Rosé was first violin throughout. Julius Egghard Jr. played the second violin at first; then it was Albert Bachrich, until 1905 when Paul Fischer[disambiguation needed] joined. Violist was initially Anton Loh, then Hugo von Steiner until 1901 when Anton Ruzitska came on; after 1920, Max Handl played the viola. Eduard Rosé, Arnold’s brother, had been a founding member of the ensemble playing the cello, but left after one season to get married and was replaced by Reinhold Hummer, who was in turn replaced by Friedrich Buxbaum; cellist Anton Walter joined in 1921, but later on Buxbaum rejoined.

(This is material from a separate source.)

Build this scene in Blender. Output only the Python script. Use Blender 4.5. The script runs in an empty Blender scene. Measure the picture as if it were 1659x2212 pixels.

The group's peak period was between 1905 and 1920, with Rosé, Fischer, Ruzitska, and Buxbaum.

Repertoire[edit]

The quartet's repertoire was based around the works of Haydn, Mozart and Beethoven, but many contemporary composers also benefited from the quartet's support, including Arnold Schoenberg.

Associations[edit]

The group participated in the Vienna premieres of works by Brahms, including his Clarinet Quintet and his Quintet in G major Opus 111. It also premiered Schoenberg's first and second string quartets and participated in the premiere of Verklärte Nacht along with two members of the Vienna Philharmonic Orchestra: Franz Jelinek, viola, and Franz Schmidt, violoncello. Among the quartet's performing collaborators were Julius Röntgen, Johannes Brahms, Franz Steiner, Bruno Walter, and Richard Mühlfeld. The quartet also made recordings.

References in popular culture[edit]

  • Baroness Lemburg in The White Liars by Peter Shaffer claims that her father played with the "The Rosé String Quartet" and knew them intimately.